There’s plenty of textual supplements included in this lavish set, including liner notes by Amanda Petrusich, Rob Bowman, Dylan scholar Ben Rollins, and – most interestingly – comedian/actor/illusionist Penn Jillette. The Jillette essay, titled “In the Time of My Confession,” is essential for any fan looking to come to terms with this unusual twist in Dylan’s career. Jillette calls himself “a lifelong atheist and lifelong Dylan fan” and explains the unique predicament he found himself in when his idol found Jesus and began singing about it (Spoiler alert – Jillette grew to love these songs).
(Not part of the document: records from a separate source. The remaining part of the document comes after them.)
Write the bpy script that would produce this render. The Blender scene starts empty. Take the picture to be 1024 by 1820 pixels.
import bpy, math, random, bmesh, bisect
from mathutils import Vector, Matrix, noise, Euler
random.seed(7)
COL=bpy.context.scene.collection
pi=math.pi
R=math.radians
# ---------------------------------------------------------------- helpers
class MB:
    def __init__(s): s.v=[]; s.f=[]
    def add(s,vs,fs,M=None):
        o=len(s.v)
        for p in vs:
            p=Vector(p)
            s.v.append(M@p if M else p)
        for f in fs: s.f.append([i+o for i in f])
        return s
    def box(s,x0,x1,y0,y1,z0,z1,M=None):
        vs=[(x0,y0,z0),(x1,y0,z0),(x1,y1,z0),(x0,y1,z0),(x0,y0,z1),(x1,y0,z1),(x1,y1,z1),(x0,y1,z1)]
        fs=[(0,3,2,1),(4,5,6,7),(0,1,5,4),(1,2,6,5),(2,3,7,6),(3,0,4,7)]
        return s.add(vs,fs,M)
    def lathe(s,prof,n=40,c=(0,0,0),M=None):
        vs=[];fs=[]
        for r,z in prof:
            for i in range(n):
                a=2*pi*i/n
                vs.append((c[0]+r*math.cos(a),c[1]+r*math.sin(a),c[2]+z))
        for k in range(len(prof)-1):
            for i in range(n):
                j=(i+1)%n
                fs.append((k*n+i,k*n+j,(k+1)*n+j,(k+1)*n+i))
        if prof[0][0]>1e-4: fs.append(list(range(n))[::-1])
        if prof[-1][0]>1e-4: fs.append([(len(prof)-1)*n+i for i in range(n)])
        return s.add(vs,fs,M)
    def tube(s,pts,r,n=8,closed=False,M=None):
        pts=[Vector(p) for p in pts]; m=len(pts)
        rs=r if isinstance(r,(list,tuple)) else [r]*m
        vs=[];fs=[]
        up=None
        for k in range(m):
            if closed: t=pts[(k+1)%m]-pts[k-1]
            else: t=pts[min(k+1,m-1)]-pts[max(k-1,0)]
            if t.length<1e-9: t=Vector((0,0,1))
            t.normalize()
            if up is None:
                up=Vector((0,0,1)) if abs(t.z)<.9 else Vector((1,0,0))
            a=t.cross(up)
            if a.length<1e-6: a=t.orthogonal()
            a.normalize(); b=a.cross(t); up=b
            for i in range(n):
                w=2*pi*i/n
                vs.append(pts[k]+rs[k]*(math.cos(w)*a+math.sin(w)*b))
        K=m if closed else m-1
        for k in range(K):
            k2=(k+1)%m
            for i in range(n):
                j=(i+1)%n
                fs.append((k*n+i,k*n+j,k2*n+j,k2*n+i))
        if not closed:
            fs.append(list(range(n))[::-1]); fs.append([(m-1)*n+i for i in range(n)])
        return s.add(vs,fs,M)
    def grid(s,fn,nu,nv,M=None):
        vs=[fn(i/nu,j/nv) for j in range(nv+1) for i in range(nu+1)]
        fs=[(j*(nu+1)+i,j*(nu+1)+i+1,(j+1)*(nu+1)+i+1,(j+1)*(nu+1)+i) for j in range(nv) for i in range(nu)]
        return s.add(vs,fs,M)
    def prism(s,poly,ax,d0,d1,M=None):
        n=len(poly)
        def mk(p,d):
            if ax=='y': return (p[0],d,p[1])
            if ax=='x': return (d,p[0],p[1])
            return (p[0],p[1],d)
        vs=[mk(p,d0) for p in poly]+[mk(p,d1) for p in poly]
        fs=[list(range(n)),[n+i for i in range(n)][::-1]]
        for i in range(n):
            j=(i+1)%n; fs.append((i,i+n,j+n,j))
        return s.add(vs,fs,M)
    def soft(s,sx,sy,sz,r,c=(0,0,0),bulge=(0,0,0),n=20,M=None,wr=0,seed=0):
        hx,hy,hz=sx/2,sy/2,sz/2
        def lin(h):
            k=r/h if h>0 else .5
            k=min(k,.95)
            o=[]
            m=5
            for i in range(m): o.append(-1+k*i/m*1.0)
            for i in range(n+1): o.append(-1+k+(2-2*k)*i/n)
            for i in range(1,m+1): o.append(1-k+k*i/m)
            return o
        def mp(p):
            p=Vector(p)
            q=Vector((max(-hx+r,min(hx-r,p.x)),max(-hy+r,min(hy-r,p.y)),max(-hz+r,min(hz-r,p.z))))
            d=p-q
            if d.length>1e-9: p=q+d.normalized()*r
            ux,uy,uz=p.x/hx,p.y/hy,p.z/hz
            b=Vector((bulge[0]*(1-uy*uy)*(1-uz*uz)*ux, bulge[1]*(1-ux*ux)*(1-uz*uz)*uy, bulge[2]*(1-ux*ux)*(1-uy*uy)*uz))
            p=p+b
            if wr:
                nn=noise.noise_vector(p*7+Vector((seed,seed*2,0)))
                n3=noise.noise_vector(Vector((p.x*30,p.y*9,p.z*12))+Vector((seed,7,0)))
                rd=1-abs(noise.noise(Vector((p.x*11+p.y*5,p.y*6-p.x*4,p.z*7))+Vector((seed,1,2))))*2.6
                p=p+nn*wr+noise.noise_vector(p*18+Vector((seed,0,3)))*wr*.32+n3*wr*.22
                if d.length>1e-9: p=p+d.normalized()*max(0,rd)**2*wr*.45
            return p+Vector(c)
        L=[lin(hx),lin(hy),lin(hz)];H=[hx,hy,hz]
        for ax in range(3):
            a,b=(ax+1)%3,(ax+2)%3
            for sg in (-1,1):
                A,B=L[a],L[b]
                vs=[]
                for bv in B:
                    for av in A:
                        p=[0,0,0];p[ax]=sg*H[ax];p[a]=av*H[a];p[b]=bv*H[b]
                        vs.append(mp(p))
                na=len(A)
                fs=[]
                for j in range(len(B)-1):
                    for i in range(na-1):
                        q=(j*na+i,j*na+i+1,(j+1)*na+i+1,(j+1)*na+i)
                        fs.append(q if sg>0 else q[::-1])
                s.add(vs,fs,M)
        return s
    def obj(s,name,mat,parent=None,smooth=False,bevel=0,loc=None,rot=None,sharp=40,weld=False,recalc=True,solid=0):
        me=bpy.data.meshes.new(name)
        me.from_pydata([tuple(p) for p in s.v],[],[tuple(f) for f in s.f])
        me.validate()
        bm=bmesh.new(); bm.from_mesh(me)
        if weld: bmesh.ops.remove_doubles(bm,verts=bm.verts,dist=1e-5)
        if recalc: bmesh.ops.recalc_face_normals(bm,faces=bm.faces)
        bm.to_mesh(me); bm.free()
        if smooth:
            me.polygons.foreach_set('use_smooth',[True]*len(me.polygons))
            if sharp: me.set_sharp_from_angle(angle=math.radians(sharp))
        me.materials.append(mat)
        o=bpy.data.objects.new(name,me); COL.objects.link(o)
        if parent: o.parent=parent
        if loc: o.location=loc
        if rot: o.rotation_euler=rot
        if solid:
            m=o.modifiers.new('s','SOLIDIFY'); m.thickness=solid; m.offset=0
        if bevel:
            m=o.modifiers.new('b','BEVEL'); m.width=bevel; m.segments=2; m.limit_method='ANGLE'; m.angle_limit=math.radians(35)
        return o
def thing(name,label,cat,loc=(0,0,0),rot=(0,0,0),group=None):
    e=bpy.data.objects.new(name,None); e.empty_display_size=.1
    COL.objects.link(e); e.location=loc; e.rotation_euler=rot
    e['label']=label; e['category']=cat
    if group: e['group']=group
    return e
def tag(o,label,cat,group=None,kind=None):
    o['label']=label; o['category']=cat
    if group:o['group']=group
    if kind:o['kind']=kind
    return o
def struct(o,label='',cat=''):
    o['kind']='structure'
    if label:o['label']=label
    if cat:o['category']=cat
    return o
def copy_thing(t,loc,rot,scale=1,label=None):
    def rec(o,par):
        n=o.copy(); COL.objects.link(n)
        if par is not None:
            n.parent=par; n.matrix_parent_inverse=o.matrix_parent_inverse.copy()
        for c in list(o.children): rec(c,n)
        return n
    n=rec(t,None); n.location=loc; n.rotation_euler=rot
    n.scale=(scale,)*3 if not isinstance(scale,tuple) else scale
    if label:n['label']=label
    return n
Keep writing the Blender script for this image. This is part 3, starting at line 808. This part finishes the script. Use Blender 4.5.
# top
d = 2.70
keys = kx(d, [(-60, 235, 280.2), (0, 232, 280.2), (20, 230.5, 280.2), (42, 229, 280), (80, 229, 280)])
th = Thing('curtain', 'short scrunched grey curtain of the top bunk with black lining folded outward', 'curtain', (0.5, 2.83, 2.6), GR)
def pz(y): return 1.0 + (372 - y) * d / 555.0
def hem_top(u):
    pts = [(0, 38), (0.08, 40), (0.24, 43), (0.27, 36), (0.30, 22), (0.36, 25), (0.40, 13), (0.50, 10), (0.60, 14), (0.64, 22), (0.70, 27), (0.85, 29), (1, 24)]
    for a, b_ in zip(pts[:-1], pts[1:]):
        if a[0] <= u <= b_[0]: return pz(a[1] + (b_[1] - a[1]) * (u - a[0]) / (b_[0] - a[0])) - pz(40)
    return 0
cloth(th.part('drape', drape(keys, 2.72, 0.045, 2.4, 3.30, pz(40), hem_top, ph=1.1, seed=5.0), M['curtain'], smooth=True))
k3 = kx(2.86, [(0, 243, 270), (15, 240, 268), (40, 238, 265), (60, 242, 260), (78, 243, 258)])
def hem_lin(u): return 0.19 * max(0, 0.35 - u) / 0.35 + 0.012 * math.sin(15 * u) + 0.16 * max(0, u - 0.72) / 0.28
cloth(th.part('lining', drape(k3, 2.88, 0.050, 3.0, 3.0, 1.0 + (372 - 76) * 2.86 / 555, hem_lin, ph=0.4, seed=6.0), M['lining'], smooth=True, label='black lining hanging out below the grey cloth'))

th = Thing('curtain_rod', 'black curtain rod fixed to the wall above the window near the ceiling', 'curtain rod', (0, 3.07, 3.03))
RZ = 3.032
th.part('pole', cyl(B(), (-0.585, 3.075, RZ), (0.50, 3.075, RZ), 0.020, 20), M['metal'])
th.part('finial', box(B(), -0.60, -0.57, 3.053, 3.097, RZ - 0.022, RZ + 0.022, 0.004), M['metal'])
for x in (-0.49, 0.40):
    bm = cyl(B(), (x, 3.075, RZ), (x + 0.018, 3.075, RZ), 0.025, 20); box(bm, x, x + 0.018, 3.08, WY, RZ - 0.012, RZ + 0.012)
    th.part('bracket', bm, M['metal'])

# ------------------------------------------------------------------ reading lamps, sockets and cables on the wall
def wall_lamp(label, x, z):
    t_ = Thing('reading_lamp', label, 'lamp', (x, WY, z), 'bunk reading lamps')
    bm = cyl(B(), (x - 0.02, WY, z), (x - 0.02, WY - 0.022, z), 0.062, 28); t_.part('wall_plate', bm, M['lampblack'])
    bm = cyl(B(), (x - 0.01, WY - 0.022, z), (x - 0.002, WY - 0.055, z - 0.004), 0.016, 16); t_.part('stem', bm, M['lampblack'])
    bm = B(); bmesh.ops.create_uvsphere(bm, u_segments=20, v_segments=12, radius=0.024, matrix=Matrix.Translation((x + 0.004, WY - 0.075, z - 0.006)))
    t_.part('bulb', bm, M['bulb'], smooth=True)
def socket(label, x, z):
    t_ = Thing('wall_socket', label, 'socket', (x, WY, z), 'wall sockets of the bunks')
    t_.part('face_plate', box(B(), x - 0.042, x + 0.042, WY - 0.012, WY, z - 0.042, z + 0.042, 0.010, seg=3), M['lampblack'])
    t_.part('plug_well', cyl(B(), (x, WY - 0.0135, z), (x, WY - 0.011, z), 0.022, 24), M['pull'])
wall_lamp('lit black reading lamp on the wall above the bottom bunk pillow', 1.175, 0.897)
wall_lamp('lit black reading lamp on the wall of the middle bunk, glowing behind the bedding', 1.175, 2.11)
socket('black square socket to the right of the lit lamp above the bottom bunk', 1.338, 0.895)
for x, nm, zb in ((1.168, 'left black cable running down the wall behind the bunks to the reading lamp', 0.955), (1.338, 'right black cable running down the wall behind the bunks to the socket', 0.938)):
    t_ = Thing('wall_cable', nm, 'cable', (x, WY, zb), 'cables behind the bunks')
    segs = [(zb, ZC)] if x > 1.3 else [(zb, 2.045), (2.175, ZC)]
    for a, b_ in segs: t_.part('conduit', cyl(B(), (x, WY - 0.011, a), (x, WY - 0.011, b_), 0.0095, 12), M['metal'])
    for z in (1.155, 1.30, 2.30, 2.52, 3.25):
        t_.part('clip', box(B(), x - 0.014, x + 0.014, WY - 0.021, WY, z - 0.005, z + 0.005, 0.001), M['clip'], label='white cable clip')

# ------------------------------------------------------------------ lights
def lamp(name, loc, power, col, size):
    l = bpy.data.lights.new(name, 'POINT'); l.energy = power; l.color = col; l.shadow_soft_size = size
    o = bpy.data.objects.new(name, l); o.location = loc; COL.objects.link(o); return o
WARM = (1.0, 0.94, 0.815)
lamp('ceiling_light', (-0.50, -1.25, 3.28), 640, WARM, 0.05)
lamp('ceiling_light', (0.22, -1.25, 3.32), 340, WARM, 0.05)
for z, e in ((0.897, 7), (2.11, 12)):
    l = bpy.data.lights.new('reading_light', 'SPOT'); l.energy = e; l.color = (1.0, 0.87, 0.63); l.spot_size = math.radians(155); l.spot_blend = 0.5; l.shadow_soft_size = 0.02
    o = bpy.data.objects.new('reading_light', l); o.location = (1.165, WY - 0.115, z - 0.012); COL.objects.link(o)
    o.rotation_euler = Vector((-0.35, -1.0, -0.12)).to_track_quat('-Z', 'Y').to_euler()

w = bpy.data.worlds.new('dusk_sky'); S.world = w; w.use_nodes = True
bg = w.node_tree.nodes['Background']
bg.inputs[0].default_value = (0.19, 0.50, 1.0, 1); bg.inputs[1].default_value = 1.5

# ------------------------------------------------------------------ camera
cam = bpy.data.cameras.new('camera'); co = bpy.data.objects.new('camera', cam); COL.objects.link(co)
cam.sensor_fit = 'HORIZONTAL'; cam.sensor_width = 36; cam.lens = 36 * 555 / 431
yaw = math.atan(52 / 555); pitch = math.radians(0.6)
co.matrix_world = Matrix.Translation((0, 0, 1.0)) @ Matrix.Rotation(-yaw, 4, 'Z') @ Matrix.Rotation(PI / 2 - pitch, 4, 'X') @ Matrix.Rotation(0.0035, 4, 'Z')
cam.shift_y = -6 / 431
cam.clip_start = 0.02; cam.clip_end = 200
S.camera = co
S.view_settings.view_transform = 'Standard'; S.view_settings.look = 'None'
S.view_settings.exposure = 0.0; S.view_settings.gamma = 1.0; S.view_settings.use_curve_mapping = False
Dylan’s Christian/Gospel period didn’t last. In 1983 he released
Infidels, his first all-secular album in five years, and has gone on to release more than a dozen albums since, many of them – Oh Mercy, Time Out of Mind, Love and Theft – considered among the best of his career. While Slow Train Coming, Saved and Shot of Love are considered by many to be forgettable aberrations in an otherwise sterling discography, there are even more who realize that this was a crucial period in the career of one of music’s most exciting and revolutionary artists. Trouble No More provides plenty of evidence of this.